* BEGIN Input for this task *

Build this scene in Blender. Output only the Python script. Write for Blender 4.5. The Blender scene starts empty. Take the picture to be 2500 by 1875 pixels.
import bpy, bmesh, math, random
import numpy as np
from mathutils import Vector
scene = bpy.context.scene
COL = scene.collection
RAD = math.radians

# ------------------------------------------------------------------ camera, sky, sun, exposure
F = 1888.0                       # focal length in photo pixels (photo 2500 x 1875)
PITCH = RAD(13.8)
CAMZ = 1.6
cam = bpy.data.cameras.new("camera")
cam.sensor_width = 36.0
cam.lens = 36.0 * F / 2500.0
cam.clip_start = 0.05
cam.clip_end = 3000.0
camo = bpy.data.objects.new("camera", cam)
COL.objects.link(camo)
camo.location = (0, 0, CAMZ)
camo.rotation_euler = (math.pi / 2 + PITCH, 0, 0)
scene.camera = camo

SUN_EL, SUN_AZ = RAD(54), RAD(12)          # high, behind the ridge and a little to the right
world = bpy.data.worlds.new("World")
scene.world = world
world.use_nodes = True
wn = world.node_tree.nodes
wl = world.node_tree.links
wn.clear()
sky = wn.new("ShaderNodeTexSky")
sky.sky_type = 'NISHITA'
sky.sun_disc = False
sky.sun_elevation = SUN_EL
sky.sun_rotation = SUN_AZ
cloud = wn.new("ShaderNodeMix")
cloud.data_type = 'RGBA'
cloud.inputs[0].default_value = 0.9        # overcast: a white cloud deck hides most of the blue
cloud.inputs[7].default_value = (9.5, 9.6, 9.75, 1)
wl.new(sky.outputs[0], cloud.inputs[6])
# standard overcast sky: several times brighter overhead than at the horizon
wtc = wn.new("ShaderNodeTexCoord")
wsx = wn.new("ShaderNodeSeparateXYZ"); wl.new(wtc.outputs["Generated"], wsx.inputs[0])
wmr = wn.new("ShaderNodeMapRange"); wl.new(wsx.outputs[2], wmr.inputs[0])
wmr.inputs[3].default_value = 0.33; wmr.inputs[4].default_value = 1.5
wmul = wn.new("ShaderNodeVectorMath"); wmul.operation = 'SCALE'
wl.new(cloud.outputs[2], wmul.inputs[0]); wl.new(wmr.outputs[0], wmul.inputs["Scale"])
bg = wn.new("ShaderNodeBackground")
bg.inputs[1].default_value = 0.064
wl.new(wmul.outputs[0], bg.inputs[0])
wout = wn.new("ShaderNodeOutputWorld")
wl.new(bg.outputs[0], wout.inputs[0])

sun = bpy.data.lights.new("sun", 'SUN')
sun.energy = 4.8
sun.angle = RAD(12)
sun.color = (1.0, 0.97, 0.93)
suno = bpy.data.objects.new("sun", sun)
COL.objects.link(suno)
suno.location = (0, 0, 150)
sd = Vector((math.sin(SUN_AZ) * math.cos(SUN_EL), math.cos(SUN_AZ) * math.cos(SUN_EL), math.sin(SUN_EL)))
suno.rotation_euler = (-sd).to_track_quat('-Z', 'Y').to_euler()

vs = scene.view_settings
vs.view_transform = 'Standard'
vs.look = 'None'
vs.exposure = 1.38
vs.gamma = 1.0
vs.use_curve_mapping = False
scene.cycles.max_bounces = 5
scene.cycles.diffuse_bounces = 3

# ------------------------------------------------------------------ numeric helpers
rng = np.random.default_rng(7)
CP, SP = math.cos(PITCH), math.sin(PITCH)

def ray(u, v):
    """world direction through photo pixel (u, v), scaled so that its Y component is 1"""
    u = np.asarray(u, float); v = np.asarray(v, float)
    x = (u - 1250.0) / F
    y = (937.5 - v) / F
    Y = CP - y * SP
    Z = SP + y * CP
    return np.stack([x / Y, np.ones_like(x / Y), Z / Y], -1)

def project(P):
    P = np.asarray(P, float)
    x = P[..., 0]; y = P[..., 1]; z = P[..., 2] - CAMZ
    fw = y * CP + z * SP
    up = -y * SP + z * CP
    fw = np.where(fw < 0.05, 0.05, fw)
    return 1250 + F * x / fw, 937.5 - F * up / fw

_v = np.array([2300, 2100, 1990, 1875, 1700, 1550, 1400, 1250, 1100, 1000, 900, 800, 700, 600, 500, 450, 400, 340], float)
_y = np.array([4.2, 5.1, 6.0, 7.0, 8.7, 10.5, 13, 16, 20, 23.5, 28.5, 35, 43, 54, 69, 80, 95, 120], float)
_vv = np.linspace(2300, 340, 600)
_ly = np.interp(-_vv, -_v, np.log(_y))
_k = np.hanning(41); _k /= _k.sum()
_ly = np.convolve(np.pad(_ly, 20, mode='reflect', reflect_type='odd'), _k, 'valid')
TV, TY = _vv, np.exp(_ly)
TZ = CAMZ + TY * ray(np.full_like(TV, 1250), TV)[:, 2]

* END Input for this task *
* BEGIN Input for this task *

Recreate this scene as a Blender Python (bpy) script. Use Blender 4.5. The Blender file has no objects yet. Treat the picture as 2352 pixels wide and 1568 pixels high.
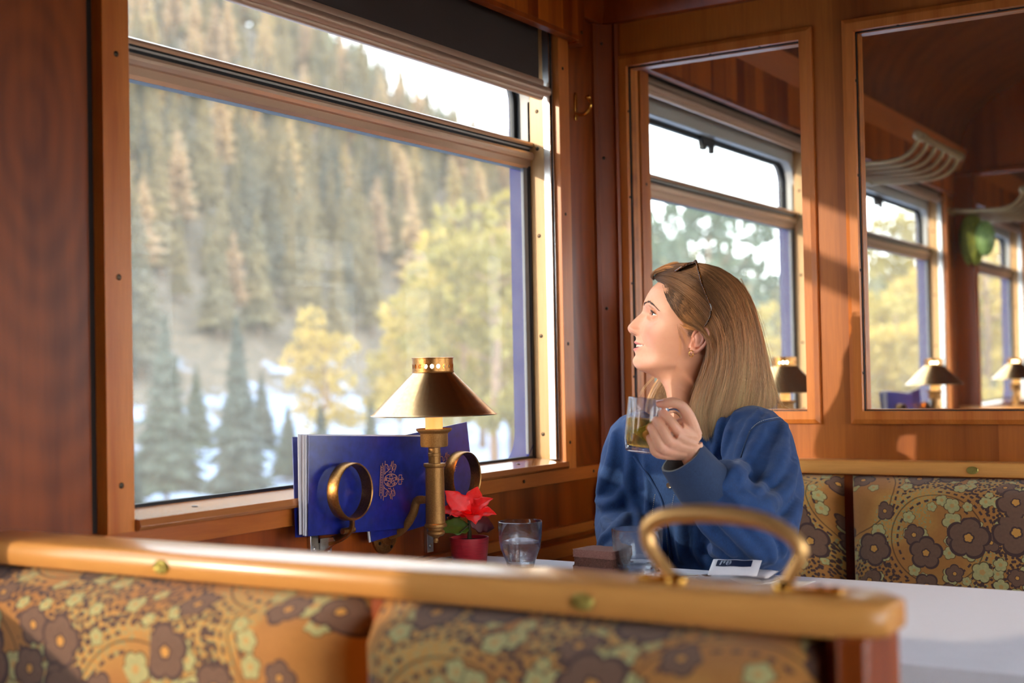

* END Input for this task *

* Exercise requirements *
Exactly the lines from the one holding "Build this scene" through the one holding "wl.new(bg.outputs[0], wout.inputs[0])" should be printed, ends included.

* Response to the exercise *
Build this scene in Blender. Output only the Python script. Write for Blender 4.5. The Blender scene starts empty. Take the picture to be 2500 by 1875 pixels.
import bpy, bmesh, math, random
import numpy as np
from mathutils import Vector
scene = bpy.context.scene
COL = scene.collection
RAD = math.radians

# ------------------------------------------------------------------ camera, sky, sun, exposure
F = 1888.0                       # focal length in photo pixels (photo 2500 x 1875)
PITCH = RAD(13.8)
CAMZ = 1.6
cam = bpy.data.cameras.new("camera")
cam.sensor_width = 36.0
cam.lens = 36.0 * F / 2500.0
cam.clip_start = 0.05
cam.clip_end = 3000.0
camo = bpy.data.objects.new("camera", cam)
COL.objects.link(camo)
camo.location = (0, 0, CAMZ)
camo.rotation_euler = (math.pi / 2 + PITCH, 0, 0)
scene.camera = camo

SUN_EL, SUN_AZ = RAD(54), RAD(12)          # high, behind the ridge and a little to the right
world = bpy.data.worlds.new("World")
scene.world = world
world.use_nodes = True
wn = world.node_tree.nodes
wl = world.node_tree.links
wn.clear()
sky = wn.new("ShaderNodeTexSky")
sky.sky_type = 'NISHITA'
sky.sun_disc = False
sky.sun_elevation = SUN_EL
sky.sun_rotation = SUN_AZ
cloud = wn.new("ShaderNodeMix")
cloud.data_type = 'RGBA'
cloud.inputs[0].default_value = 0.9        # overcast: a white cloud deck hides most of the blue
cloud.inputs[7].default_value = (9.5, 9.6, 9.75, 1)
wl.new(sky.outputs[0], cloud.inputs[6])
# standard overcast sky: several times brighter overhead than at the horizon
wtc = wn.new("ShaderNodeTexCoord")
wsx = wn.new("ShaderNodeSeparateXYZ"); wl.new(wtc.outputs["Generated"], wsx.inputs[0])
wmr = wn.new("ShaderNodeMapRange"); wl.new(wsx.outputs[2], wmr.inputs[0])
wmr.inputs[3].default_value = 0.33; wmr.inputs[4].default_value = 1.5
wmul = wn.new("ShaderNodeVectorMath"); wmul.operation = 'SCALE'
wl.new(cloud.outputs[2], wmul.inputs[0]); wl.new(wmr.outputs[0], wmul.inputs["Scale"])
bg = wn.new("ShaderNodeBackground")
bg.inputs[1].default_value = 0.064
wl.new(wmul.outputs[0], bg.inputs[0])
wout = wn.new("ShaderNodeOutputWorld")
wl.new(bg.outputs[0], wout.inputs[0])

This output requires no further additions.